Pendek kata kebun sawit bersama-sama dengan sektor ekonomi lainnya yang berbasis pada sumber daya terbarui (renewable resources), menghijaukan kembali Pulau Kalimantan pasca logging. Menghijaukan secara sosial, menghijaukan secara ekonomi dan menghijaukan secara ekologis.

KESIMPULAN
Konversi hutan menjadi non hutan di Kalimantan sebagian besar yakni 88 persen digunakan untuk penggunaan sektor lain, dan hanya 12 persen yang digunakan untuk kebun sawit. Dengan kata lain, kebun sawit bukanlah pemicu (driver) dan pengguna utama konversi hutan menjadi non hutan (deforestasi) di Pulau Kalimantan. Pulau Kalimantan pada masa dan pasca era logging menderita pengurasan sumber daya (capital drain) dan hasil logging tidak ada yang kembali (re-investasi) ke Pulau Kalimantan.

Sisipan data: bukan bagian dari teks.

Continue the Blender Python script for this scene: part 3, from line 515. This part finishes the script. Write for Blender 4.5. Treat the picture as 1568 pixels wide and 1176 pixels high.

Akibatnya, eks HPH Kalimantan yang tersisa adalah puing-puing barak logging, jalan logging, eks HPH yang berubah menjadi semak belukar tanpa penghuni, daerah terbelakang, miskin, kering, dan daerah mati, yang dalam istilah ilmu ekonomi regional disebut sebagai “Kota Hantu” (ghost town).
Kehadiran perkebunan kelapa sawit di Kalimantan justru menghijaukan kembali sosial, ekonomi dan ekologi wilayah yang rusak akibat logging pada masa sebelumnya. Masuknya investasi kebun sawit menambah “darah segar” bagi perekonomian Kalimantan sehingga secara evolusioner menggerakkan roda ekonomi daerah Kalimantan. Berkembangnya kebun-kebun sawit, menarik perkembangan sektor-sektor ekonomi lain yang lebih luas dan cepat menciptakan multimanfaat sosial, ekonomi, dan ekologi serta memacu pusat-pusat pertumbuhan ekonomi baru di Kalimantan.
Pusat pusat pertumbuhan ekonomi baru yang berkembang berbasis perkebunan kelapa sawit Kalimantan Tengah seperti Sampit, Kuala Pembuang, Pangkalan Bun, Kasongan dan lainnya; di Kalimantan Timur seperti Sangatta, Tenggarong, Tana Pase, Tanjung Redeb, Nunukan, Sendawar dan lainnya; Kalimantan Selatan seperti Batulicin, Kotabaru, Pelaihari dan lainnya; Kalimantan Barat seperti Landak (Ngabang), Ketapang (Tumbang Titi), Sanggau, Sintang (Tebelian), Sekadau dan lainnya.